Material to process ::
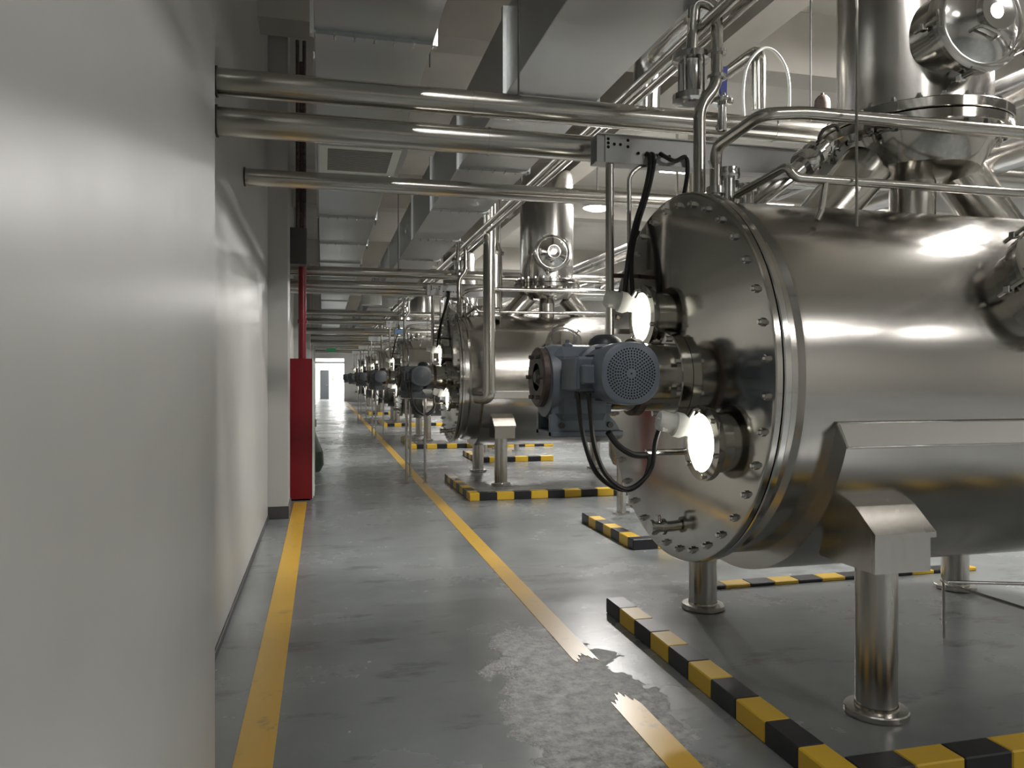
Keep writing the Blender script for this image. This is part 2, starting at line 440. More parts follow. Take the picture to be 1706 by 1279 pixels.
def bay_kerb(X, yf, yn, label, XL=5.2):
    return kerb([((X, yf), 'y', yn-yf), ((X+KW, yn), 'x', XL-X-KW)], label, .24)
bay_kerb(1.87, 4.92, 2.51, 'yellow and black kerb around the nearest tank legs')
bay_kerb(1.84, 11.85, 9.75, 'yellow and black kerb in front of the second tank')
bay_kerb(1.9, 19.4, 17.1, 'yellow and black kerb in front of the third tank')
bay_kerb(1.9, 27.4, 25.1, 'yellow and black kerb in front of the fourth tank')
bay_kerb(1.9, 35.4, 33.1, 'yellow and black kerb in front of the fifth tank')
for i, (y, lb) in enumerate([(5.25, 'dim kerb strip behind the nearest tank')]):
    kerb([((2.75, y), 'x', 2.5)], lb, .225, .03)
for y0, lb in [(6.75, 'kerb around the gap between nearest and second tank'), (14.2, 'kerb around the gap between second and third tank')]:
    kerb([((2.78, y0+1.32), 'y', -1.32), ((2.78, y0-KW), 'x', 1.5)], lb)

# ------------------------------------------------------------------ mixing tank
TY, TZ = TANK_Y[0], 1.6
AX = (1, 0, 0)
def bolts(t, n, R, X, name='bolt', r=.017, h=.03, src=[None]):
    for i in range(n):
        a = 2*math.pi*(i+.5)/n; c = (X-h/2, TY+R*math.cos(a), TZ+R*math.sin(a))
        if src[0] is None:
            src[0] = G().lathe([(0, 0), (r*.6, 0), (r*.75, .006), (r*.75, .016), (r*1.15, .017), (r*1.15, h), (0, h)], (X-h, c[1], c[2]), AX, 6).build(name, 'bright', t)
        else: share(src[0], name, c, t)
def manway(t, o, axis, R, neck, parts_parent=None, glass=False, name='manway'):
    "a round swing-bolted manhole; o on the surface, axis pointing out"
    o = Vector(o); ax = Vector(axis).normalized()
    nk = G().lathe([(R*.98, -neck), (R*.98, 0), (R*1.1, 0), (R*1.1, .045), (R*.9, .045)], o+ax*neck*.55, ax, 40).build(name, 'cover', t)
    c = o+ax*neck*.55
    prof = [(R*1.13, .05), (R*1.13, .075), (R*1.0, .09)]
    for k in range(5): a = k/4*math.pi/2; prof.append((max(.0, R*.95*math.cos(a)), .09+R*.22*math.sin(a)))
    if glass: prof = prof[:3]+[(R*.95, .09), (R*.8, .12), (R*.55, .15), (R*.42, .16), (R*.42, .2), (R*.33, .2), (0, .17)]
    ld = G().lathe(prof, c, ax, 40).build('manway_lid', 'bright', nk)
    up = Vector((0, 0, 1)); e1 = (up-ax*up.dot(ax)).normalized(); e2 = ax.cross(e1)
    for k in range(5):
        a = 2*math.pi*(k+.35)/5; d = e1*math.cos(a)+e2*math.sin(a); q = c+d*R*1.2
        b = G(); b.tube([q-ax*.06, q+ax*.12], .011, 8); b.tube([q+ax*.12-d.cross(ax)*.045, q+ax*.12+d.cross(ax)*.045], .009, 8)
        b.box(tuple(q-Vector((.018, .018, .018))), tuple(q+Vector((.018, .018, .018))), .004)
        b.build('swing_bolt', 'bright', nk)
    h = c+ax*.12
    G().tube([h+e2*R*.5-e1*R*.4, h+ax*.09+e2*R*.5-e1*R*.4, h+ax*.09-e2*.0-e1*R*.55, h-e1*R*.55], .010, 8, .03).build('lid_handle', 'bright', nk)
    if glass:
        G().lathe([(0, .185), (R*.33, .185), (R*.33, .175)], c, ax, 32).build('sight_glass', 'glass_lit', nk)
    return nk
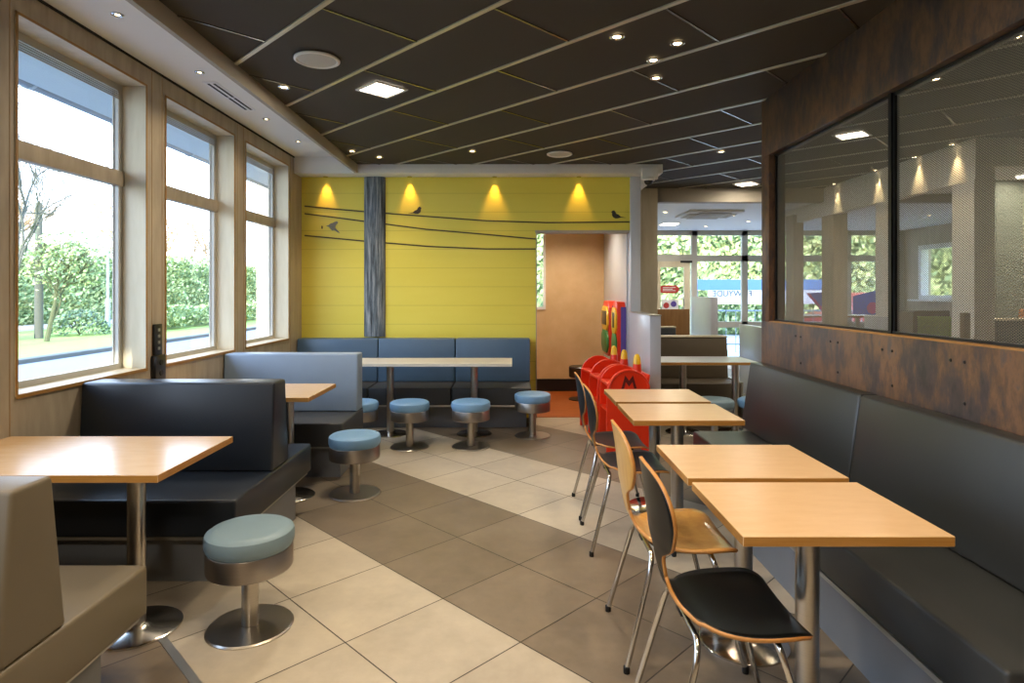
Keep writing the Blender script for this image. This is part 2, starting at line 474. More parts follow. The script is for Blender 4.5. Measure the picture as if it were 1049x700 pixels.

Given problem :: Your task is to reproduce the entries above word for word, from the first line through the line with "y0-KW), 'x', 1.5)], lb)", and please leave out any pictures.

Response to the task ::
Keep writing the Blender script for this image. This is part 2, starting at line 440. More parts follow. Take the picture to be 1706 by 1279 pixels.
def bay_kerb(X, yf, yn, label, XL=5.2):
    return kerb([((X, yf), 'y', yn-yf), ((X+KW, yn), 'x', XL-X-KW)], label, .24)
bay_kerb(1.87, 4.92, 2.51, 'yellow and black kerb around the nearest tank legs')
bay_kerb(1.84, 11.85, 9.75, 'yellow and black kerb in front of the second tank')
bay_kerb(1.9, 19.4, 17.1, 'yellow and black kerb in front of the third tank')
bay_kerb(1.9, 27.4, 25.1, 'yellow and black kerb in front of the fourth tank')
bay_kerb(1.9, 35.4, 33.1, 'yellow and black kerb in front of the fifth tank')
for i, (y, lb) in enumerate([(5.25, 'dim kerb strip behind the nearest tank')]):
    kerb([((2.75, y), 'x', 2.5)], lb, .225, .03)
for y0, lb in [(6.75, 'kerb around the gap between nearest and second tank'), (14.2, 'kerb around the gap between second and third tank')]:
    kerb([((2.78, y0+1.32), 'y', -1.32), ((2.78, y0-KW), 'x', 1.5)], lb)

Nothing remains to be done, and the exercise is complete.